Problem details
With the images removed, repeat the data below exactly.

Data lines
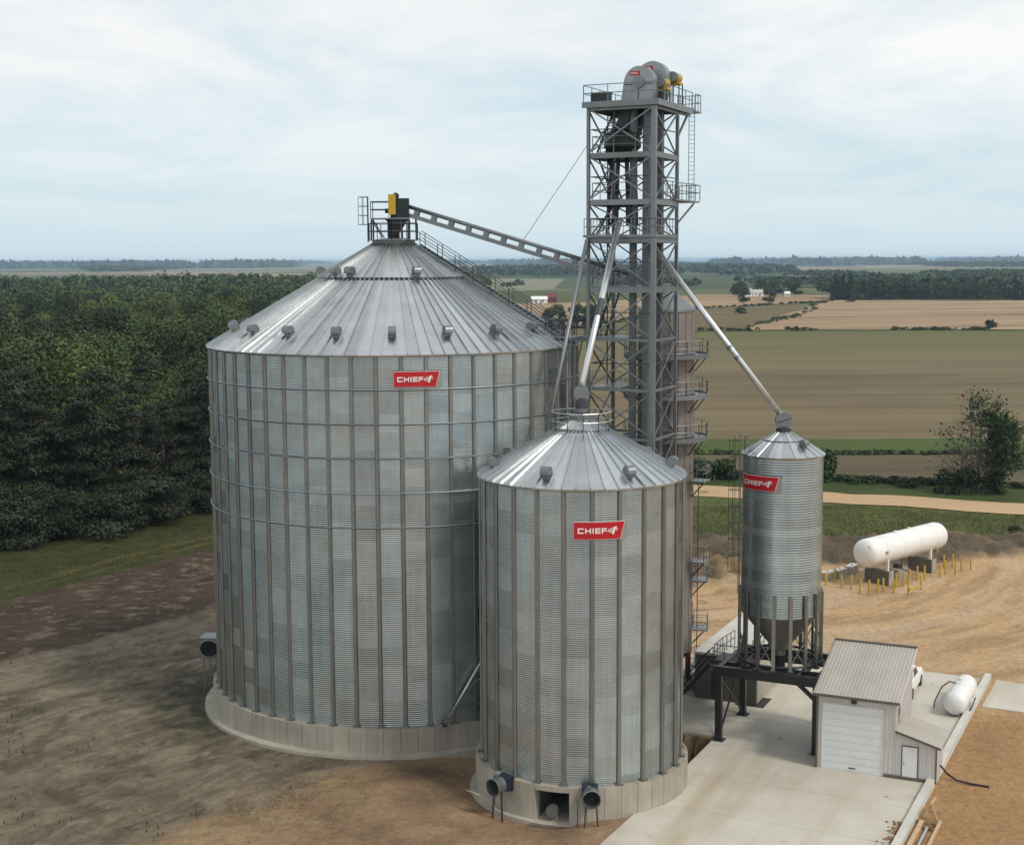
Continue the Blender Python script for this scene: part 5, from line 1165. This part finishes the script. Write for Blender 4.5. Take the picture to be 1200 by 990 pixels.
# front belt of dark conifers, then mixed wood
cand=[]
for yy in np.arange(150,700,8.2):
    x0=-.375*yy-6; x1=-.20*yy+2 if yy<420 else -.13*yy
    for xx in np.arange(x0,x1,8.4+yy*.002): cand.append((xx+rng.uniform(-3,3),yy+rng.uniform(-3,3)))
for i in range(26): f_=i/25.; cand.append((-60+24*f_+rng.uniform(-1,1),edge_y(-60+24*f_)+2.4+rng.uniform(0,2.5)))
def bare(x,y): return False
for x,y in cand:
    dd=y-edge_y(x)
    if dd<2.0: continue
    f=vnoise(x/22,y/22,77)
    typ='c' if dd<24 or (dd<60 and f<.35) else ('o' if f>.82 else ('l' if f>.60 else ('k' if f<.33 else 'd')))
    if 28<dd<48 and -44<x+.16*(y-190)<-38 : typ='o'
    placed.append((x,y,dd,typ,f))
placed.sort(key=lambda p:math.hypot(p[0],p[1]))
IND=295; far_trees=placed[IND:]
for x,y,dd,typ,f in placed[:IND]:
    s=rng.uniform(.8,1.5) if typ!='c' else rng.uniform(.75,1.2); rz=rng.uniform(0,6.28)
    if typ=='c': plant_tree('conifer_tree','dark conifer in the dense front belt of the wood left of the big silo','tree',CON[int(rng.integers(3))],TRK,(x,y,-.1),s*.98,rz,'dark conifers of the wood')
    elif typ=='o': plant_tree('broadleaf_tree','yellowish olive broadleaf tree standing among darker trees of the wood','tree',OLV[int(rng.integers(2))],TRK,(x,y,-.1),s,rz,'olive trees of the wood',.95)
    elif typ=='l': plant_tree('broadleaf_tree','light green broadleaf tree whose crown stands out in the wood at left','tree',LGT[int(rng.integers(2))],TRK,(x,y,-.1),s,rz,'light green trees of the wood',.95)
    elif typ=='k': plant_tree('broadleaf_tree','blackish green broadleaf tree in the darkest part of the wood','tree',DRK[int(rng.integers(2))],TRK,(x,y,-.1),s,rz,'blackish trees of the wood',.95)
    else: plant_tree('broadleaf_tree','deep green broadleaf tree inside the wood behind the conifers','tree',DEC[int(rng.integers(4))],TRK,(x,y,-.1),s,rz,'green trees of the wood',.95)
# ---- masses of far trees: one mesh of many small crowns each
def mass(name,label,pts,hs,ws,mat,nl=70,seed=5,conf=None,leafk=.16):
    rng=np.random.default_rng(seed); pts=np.asarray(pts,float); n=len(pts); tot=n*nl
    d=rng.normal(0,1,(n,nl,3)); d/=np.linalg.norm(d,axis=2,keepdims=True); d[...,2]=np.abs(d[...,2])*1.15-.15
    hs=np.broadcast_to(hs,(n,)); ws=np.broadcast_to(ws,(n,))
    lob=1+.3*np.sin(d[...,0]*6+rng.uniform(0,6,(n,1)))*np.sin(d[...,1]*5+rng.uniform(0,6,(n,1)))
    rad_=rng.uniform(.72,1.05,(n,nl))*lob
    P=np.empty((n,nl,3)); P[...,0]=pts[:,0,None]+d[...,0]*ws[:,None]*.5*rad_; P[...,1]=pts[:,1,None]+d[...,1]*ws[:,None]*.5*rad_; P[...,2]=hs[:,None]*(.55+.45*d[...,2]*rad_)
    if conf is not None:
        k=conf[:,None]; f=rng.uniform(0,1,(n,nl)); cz=hs[:,None]*(.1+.95*f*f**.2); cr_=ws[:,None]*.33*(1-f)
        P[...,2]=np.where(k,cz,P[...,2]); P[...,0]=np.where(k,pts[:,0,None]+np.cos(f*97)*cr_,P[...,0]); P[...,1]=np.where(k,pts[:,1,None]+np.sin(f*97)*cr_,P[...,1])
    V,F=leaf_quads(P.reshape(-1,3),d.reshape(-1,3)+np.array([0,0,.4]),np.repeat(ws,nl)*leafk,rng); return kind(link(name,mesh_np(name,V,F,mat)),'stuff',label,'woodland')
ptsA=[(x,y) for x,y,_,_,_ in far_trees]
for yy in np.arange(700,1500,14):
    for xx in np.arange(-.40*yy-20,(-.10*yy if yy<1000 else .0*yy-30),13): ptsA.append((xx+rng.uniform(-4,4),yy+rng.uniform(-4,4)))
ptsA=np.array(ptsA); m_=~((vnoise(ptsA[:,0]/110,ptsA[:,1]/170,9)>.82)&(ptsA[:,1]>800)); ptsA=ptsA[m_]
kn=ptsA[:,1]<900
def hw(n,y): return rng.uniform(9,18,n)*(.8+.4*vnoise(y[:,0]/40,y[:,1]/60,14)),rng.uniform(10,19,n)
h1,w1=hw(kn.sum(),ptsA[kn]); mass('near_woodland','green crowns of the wood behind the first trees at left',ptsA[kn],h1,w1,MT['massleaf'],330,6,None,.055)
h1,w1=hw((~kn).sum(),ptsA[~kn]); mass('far_woodland','dark green wood stretching to the plain at left',ptsA[~kn],h1,w1,MT['massleaf'],90,16,None,.10)
# belt of trees beyond the right-hand stubble field, the nearer row as individuals
CONF2=[conifer(17,8.5,150+i,MT['hedge'],18,7,.75) for i in range(2)]; DEC2=[broadleaf(14,12,1300,.62,260+i,MT['hedge'],14,.12) for i in range(3)]
for i in range(70):
    x=244+i*3.4+rng.uniform(-1.5,1.5); y=1052-(x-244)*.16+rng.uniform(0,10); f=vnoise(x/30,3.1,8)
    c_=f<.55 and rng.uniform()<.7
    plant_tree('conifer_tree' if c_ else 'broadleaf_tree','pointed dark conifer in the tree belt beyond the stubble field' if c_ else 'round dark tree in the belt beyond the stubble field','tree',CONF2[i%2] if c_ else DEC2[i%3],None,(x,y,-.3),rng.uniform(.7,1.15)*(1.05 if x<330 else .85),rng.uniform(0,6),'tree belt beyond the stubble field')
pb=[(x,y) for y in np.arange(1062,1120,12) for x in np.arange(246,640,9)]; pb=np.array(pb)+rng.uniform(-3,3,(len(pb),2))
mass('tree_belt','dark mass of trees behind the first row of the belt at right',pb,rng.uniform(9,16,len(pb)),rng.uniform(9,13,len(pb)),MT['hedge'],70,7,rng.uniform(0,1,len(pb))<.35)
def along_line(pts,n,j):
    P=np.array(pts,float); d=np.hypot(*np.diff(P,axis=0).T); cum=np.concatenate([[0],np.cumsum(d)]); t=rng.uniform(0,cum[-1],n); return np.stack([np.interp(t,cum,P[:,0])+rng.normal(0,j,n),np.interp(t,cum,P[:,1])+rng.normal(0,j,n)],-1)
hl=along_line([(-3,540),(80,603),(145,604),(330,591),(420,600)],520,1.8); k=vnoise(hl[:,0]/14,hl[:,1]/14,4)>.6; hl=hl[k]
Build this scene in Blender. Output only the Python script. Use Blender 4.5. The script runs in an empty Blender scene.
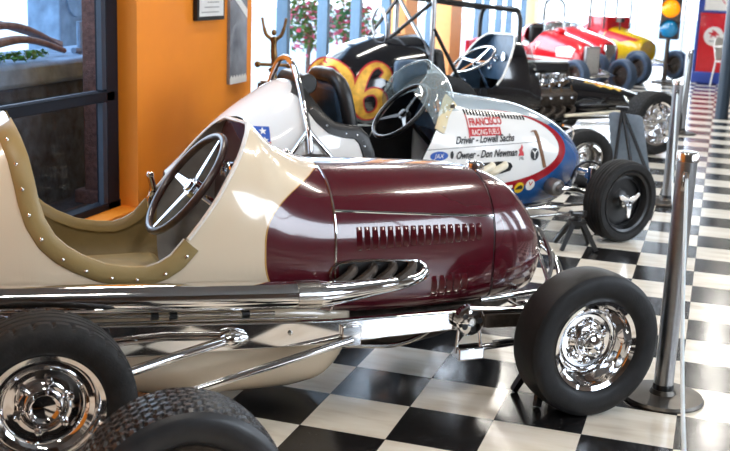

Reply
Continue the Blender Python script for this scene: part 5, from line 1165. This part finishes the script. Write for Blender 4.5. Take the picture to be 1200 by 990 pixels.
# front belt of dark conifers, then mixed wood
cand=[]
for yy in np.arange(150,700,8.2):
    x0=-.375*yy-6; x1=-.20*yy+2 if yy<420 else -.13*yy
    for xx in np.arange(x0,x1,8.4+yy*.002): cand.append((xx+rng.uniform(-3,3),yy+rng.uniform(-3,3)))
for i in range(26): f_=i/25.; cand.append((-60+24*f_+rng.uniform(-1,1),edge_y(-60+24*f_)+2.4+rng.uniform(0,2.5)))
def bare(x,y): return False
for x,y in cand:
    dd=y-edge_y(x)
    if dd<2.0: continue
    f=vnoise(x/22,y/22,77)
    typ='c' if dd<24 or (dd<60 and f<.35) else ('o' if f>.82 else ('l' if f>.60 else ('k' if f<.33 else 'd')))
    if 28<dd<48 and -44<x+.16*(y-190)<-38 : typ='o'
    placed.append((x,y,dd,typ,f))
placed.sort(key=lambda p:math.hypot(p[0],p[1]))
IND=295; far_trees=placed[IND:]
for x,y,dd,typ,f in placed[:IND]:
    s=rng.uniform(.8,1.5) if typ!='c' else rng.uniform(.75,1.2); rz=rng.uniform(0,6.28)
    if typ=='c': plant_tree('conifer_tree','dark conifer in the dense front belt of the wood left of the big silo','tree',CON[int(rng.integers(3))],TRK,(x,y,-.1),s*.98,rz,'dark conifers of the wood')
    elif typ=='o': plant_tree('broadleaf_tree','yellowish olive broadleaf tree standing among darker trees of the wood','tree',OLV[int(rng.integers(2))],TRK,(x,y,-.1),s,rz,'olive trees of the wood',.95)
    elif typ=='l': plant_tree('broadleaf_tree','light green broadleaf tree whose crown stands out in the wood at left','tree',LGT[int(rng.integers(2))],TRK,(x,y,-.1),s,rz,'light green trees of the wood',.95)
    elif typ=='k': plant_tree('broadleaf_tree','blackish green broadleaf tree in the darkest part of the wood','tree',DRK[int(rng.integers(2))],TRK,(x,y,-.1),s,rz,'blackish trees of the wood',.95)
    else: plant_tree('broadleaf_tree','deep green broadleaf tree inside the wood behind the conifers','tree',DEC[int(rng.integers(4))],TRK,(x,y,-.1),s,rz,'green trees of the wood',.95)
# ---- masses of far trees: one mesh of many small crowns each
def mass(name,label,pts,hs,ws,mat,nl=70,seed=5,conf=None,leafk=.16):
    rng=np.random.default_rng(seed); pts=np.asarray(pts,float); n=len(pts); tot=n*nl
    d=rng.normal(0,1,(n,nl,3)); d/=np.linalg.norm(d,axis=2,keepdims=True); d[...,2]=np.abs(d[...,2])*1.15-.15
    hs=np.broadcast_to(hs,(n,)); ws=np.broadcast_to(ws,(n,))
    lob=1+.3*np.sin(d[...,0]*6+rng.uniform(0,6,(n,1)))*np.sin(d[...,1]*5+rng.uniform(0,6,(n,1)))
    rad_=rng.uniform(.72,1.05,(n,nl))*lob
    P=np.empty((n,nl,3)); P[...,0]=pts[:,0,None]+d[...,0]*ws[:,None]*.5*rad_; P[...,1]=pts[:,1,None]+d[...,1]*ws[:,None]*.5*rad_; P[...,2]=hs[:,None]*(.55+.45*d[...,2]*rad_)
    if conf is not None:
        k=conf[:,None]; f=rng.uniform(0,1,(n,nl)); cz=hs[:,None]*(.1+.95*f*f**.2); cr_=ws[:,None]*.33*(1-f)
        P[...,2]=np.where(k,cz,P[...,2]); P[...,0]=np.where(k,pts[:,0,None]+np.cos(f*97)*cr_,P[...,0]); P[...,1]=np.where(k,pts[:,1,None]+np.sin(f*97)*cr_,P[...,1])
    V,F=leaf_quads(P.reshape(-1,3),d.reshape(-1,3)+np.array([0,0,.4]),np.repeat(ws,nl)*leafk,rng); return kind(link(name,mesh_np(name,V,F,mat)),'stuff',label,'woodland')
ptsA=[(x,y) for x,y,_,_,_ in far_trees]
for yy in np.arange(700,1500,14):
    for xx in np.arange(-.40*yy-20,(-.10*yy if yy<1000 else .0*yy-30),13): ptsA.append((xx+rng.uniform(-4,4),yy+rng.uniform(-4,4)))
ptsA=np.array(ptsA); m_=~((vnoise(ptsA[:,0]/110,ptsA[:,1]/170,9)>.82)&(ptsA[:,1]>800)); ptsA=ptsA[m_]
kn=ptsA[:,1]<900
def hw(n,y): return rng.uniform(9,18,n)*(.8+.4*vnoise(y[:,0]/40,y[:,1]/60,14)),rng.uniform(10,19,n)
h1,w1=hw(kn.sum(),ptsA[kn]); mass('near_woodland','green crowns of the wood behind the first trees at left',ptsA[kn],h1,w1,MT['massleaf'],330,6,None,.055)
h1,w1=hw((~kn).sum(),ptsA[~kn]); mass('far_woodland','dark green wood stretching to the plain at left',ptsA[~kn],h1,w1,MT['massleaf'],90,16,None,.10)
# belt of trees beyond the right-hand stubble field, the nearer row as individuals
CONF2=[conifer(17,8.5,150+i,MT['hedge'],18,7,.75) for i in range(2)]; DEC2=[broadleaf(14,12,1300,.62,260+i,MT['hedge'],14,.12) for i in range(3)]
for i in range(70):
    x=244+i*3.4+rng.uniform(-1.5,1.5); y=1052-(x-244)*.16+rng.uniform(0,10); f=vnoise(x/30,3.1,8)
    c_=f<.55 and rng.uniform()<.7
    plant_tree('conifer_tree' if c_ else 'broadleaf_tree','pointed dark conifer in the tree belt beyond the stubble field' if c_ else 'round dark tree in the belt beyond the stubble field','tree',CONF2[i%2] if c_ else DEC2[i%3],None,(x,y,-.3),rng.uniform(.7,1.15)*(1.05 if x<330 else .85),rng.uniform(0,6),'tree belt beyond the stubble field')
pb=[(x,y) for y in np.arange(1062,1120,12) for x in np.arange(246,640,9)]; pb=np.array(pb)+rng.uniform(-3,3,(len(pb),2))
mass('tree_belt','dark mass of trees behind the first row of the belt at right',pb,rng.uniform(9,16,len(pb)),rng.uniform(9,13,len(pb)),MT['hedge'],70,7,rng.uniform(0,1,len(pb))<.35)
def along_line(pts,n,j):
    P=np.array(pts,float); d=np.hypot(*np.diff(P,axis=0).T); cum=np.concatenate([[0],np.cumsum(d)]); t=rng.uniform(0,cum[-1],n); return np.stack([np.interp(t,cum,P[:,0])+rng.normal(0,j,n),np.interp(t,cum,P[:,1])+rng.normal(0,j,n)],-1)
hl=along_line([(-3,540),(80,603),(145,604),(330,591),(420,600)],520,1.8); k=vnoise(hl[:,0]/14,hl[:,1]/14,4)>.6; hl=hl[k]
Build this scene in Blender. Output only the Python script. Use Blender 4.5. The script runs in an empty Blender scene.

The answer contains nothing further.